■ EXERCISE DESCRIPTION: Reproduce every line in the listing that contains the word "scene".

■ MATERIAL PROVIDED:

········

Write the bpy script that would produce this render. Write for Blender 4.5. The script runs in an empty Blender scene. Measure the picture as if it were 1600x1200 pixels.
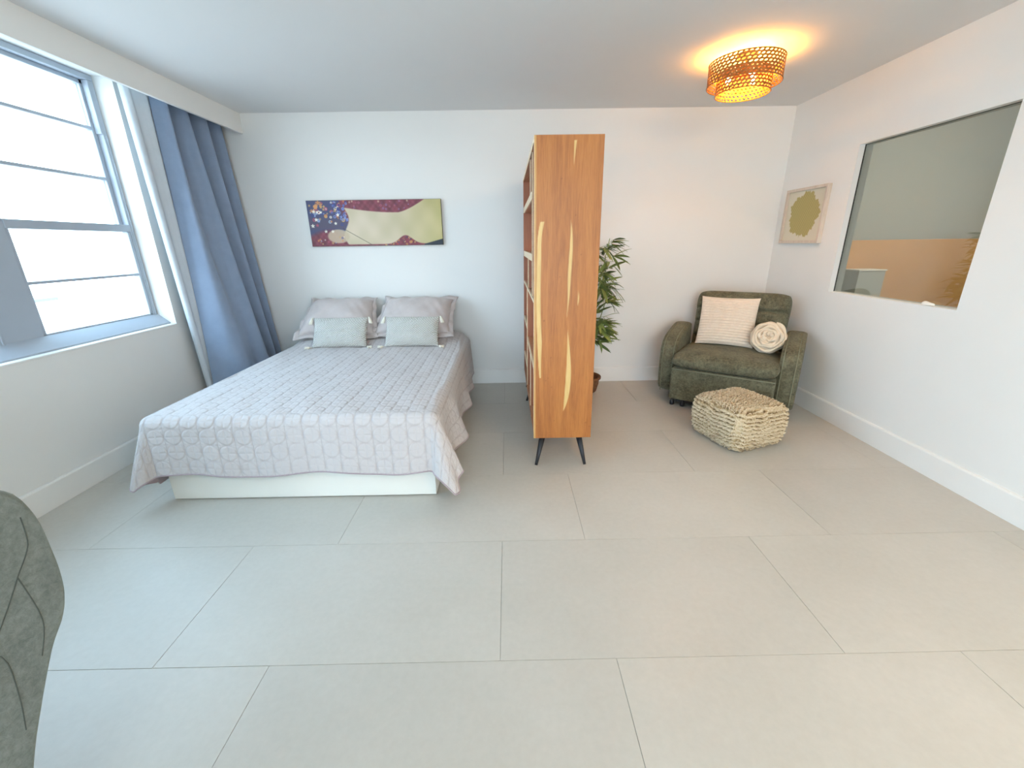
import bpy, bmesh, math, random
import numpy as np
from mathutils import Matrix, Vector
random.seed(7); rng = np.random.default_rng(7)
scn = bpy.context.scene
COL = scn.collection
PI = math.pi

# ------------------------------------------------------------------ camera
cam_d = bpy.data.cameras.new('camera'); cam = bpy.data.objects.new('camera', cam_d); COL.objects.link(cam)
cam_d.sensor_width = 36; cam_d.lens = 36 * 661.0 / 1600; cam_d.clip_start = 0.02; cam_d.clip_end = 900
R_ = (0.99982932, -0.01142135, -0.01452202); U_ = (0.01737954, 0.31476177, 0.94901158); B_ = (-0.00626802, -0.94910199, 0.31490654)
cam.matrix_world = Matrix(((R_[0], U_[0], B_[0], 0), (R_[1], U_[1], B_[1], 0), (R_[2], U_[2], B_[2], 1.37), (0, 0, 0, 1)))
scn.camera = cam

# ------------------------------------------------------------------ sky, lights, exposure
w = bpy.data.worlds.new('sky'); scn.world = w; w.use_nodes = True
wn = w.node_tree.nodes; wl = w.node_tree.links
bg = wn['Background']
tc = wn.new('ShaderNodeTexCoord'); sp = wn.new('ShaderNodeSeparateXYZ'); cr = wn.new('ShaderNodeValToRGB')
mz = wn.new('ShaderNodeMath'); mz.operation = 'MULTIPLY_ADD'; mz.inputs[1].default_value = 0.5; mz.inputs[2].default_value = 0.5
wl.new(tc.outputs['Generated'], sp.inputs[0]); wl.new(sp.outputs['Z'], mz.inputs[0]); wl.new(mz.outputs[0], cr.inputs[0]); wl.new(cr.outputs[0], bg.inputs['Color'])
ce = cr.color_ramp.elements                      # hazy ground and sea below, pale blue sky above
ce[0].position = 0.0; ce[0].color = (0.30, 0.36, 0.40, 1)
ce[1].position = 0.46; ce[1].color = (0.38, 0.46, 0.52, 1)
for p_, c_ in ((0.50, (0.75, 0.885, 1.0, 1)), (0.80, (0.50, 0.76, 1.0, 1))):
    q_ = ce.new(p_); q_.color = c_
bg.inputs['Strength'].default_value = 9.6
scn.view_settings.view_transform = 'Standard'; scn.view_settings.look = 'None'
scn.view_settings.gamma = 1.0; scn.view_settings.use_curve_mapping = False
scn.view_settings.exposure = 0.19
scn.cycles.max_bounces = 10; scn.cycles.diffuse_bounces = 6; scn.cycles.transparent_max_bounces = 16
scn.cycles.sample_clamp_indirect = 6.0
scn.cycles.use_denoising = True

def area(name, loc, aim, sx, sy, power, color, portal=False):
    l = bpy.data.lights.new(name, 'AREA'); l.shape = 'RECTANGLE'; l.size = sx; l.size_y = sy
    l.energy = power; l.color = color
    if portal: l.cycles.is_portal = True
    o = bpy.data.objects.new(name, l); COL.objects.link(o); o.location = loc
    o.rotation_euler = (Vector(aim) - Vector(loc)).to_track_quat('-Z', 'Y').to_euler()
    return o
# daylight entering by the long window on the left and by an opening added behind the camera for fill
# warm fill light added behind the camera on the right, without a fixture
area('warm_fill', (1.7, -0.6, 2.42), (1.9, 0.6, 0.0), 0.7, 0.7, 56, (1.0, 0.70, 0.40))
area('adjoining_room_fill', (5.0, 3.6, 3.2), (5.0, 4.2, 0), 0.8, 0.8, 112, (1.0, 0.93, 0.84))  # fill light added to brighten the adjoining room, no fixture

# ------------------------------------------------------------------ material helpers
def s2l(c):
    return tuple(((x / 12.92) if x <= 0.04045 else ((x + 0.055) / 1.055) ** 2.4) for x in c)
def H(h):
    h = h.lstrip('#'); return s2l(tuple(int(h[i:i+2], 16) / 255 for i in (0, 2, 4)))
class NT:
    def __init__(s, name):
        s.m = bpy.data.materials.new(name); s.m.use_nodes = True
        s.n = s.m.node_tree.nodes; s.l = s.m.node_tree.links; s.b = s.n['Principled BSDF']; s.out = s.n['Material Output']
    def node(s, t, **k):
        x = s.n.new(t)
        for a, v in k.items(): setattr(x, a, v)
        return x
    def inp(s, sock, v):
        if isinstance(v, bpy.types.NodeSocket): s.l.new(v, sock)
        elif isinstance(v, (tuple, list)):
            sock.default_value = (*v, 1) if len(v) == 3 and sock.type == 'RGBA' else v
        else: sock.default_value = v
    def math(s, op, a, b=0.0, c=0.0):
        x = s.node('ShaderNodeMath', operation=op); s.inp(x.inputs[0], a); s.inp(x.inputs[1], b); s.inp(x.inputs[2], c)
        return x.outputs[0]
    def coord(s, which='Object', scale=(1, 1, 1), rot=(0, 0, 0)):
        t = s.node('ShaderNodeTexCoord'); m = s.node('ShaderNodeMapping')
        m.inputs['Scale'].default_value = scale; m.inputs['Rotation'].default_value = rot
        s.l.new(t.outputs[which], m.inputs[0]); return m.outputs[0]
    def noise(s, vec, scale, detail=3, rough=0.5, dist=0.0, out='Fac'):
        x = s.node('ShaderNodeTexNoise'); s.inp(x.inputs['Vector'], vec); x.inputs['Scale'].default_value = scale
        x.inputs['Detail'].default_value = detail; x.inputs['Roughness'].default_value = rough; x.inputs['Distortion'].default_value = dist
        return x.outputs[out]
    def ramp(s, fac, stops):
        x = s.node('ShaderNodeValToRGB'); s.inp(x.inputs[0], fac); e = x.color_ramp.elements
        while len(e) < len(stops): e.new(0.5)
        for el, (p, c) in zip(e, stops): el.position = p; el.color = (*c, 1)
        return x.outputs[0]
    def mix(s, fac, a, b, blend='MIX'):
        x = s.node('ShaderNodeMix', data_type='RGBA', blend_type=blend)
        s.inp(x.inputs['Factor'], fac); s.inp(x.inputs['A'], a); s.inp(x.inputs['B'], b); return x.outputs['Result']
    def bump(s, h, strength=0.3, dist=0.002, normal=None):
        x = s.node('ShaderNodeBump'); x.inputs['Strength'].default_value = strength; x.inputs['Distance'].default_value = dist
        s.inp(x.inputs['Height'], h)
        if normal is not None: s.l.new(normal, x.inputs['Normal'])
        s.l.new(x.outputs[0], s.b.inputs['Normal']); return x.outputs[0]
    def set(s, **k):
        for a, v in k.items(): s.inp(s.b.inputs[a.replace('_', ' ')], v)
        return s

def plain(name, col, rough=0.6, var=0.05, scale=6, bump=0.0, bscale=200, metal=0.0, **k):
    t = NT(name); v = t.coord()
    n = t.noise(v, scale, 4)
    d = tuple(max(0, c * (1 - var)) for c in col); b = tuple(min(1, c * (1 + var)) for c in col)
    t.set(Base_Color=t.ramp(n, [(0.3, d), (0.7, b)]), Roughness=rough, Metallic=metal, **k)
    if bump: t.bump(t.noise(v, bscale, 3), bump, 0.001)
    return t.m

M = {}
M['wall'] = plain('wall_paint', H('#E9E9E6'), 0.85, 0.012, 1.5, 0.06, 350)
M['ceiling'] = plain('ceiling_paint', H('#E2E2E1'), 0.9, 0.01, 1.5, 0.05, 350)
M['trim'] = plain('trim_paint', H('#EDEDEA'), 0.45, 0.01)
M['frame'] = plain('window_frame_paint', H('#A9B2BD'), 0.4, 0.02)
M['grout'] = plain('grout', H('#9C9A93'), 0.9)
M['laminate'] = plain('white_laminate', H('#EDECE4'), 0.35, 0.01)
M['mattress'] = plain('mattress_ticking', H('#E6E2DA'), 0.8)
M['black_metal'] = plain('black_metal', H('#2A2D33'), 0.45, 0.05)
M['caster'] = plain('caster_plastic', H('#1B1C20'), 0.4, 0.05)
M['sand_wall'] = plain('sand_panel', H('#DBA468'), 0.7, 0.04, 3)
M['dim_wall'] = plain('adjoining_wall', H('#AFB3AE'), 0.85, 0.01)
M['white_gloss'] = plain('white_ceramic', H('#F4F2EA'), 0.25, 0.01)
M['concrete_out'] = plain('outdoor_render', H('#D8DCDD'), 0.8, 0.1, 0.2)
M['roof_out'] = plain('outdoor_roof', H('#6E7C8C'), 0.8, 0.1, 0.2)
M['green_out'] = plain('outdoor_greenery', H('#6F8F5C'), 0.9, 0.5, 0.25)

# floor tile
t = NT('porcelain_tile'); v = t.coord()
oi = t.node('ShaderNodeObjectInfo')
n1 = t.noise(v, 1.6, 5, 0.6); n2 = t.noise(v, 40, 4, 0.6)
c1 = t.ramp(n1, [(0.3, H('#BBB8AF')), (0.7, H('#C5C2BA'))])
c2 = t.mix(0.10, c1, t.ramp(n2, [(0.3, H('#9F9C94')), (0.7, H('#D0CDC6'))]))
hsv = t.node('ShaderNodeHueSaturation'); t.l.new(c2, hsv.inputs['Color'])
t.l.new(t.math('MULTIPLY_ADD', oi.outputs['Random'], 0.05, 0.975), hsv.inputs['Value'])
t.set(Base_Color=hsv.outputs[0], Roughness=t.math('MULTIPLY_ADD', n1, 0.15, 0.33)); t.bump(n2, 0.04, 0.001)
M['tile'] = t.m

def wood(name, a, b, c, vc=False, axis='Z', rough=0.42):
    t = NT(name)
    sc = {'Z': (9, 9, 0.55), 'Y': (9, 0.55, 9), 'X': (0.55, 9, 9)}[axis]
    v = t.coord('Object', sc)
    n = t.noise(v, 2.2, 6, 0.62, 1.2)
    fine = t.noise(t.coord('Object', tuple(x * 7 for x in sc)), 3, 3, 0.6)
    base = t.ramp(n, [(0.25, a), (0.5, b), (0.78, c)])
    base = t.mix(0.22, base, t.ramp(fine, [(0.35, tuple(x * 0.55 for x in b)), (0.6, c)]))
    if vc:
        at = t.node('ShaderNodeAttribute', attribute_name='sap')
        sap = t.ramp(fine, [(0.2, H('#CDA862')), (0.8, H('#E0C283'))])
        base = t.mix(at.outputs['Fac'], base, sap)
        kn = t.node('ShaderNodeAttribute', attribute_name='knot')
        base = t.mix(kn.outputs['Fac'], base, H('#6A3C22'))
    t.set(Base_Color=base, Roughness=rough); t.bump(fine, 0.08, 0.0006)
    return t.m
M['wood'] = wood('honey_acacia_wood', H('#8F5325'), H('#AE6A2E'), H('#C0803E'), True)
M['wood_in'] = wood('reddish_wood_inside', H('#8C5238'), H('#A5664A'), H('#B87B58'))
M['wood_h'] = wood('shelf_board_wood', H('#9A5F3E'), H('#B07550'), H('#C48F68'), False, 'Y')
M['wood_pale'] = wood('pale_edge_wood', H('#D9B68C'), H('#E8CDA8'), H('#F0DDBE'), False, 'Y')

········

■ RESPONSE TO THE TASK:
Write the bpy script that would produce this render. Write for Blender 4.5. The script runs in an empty Blender scene. Measure the picture as if it were 1600x1200 pixels.
scn = bpy.context.scene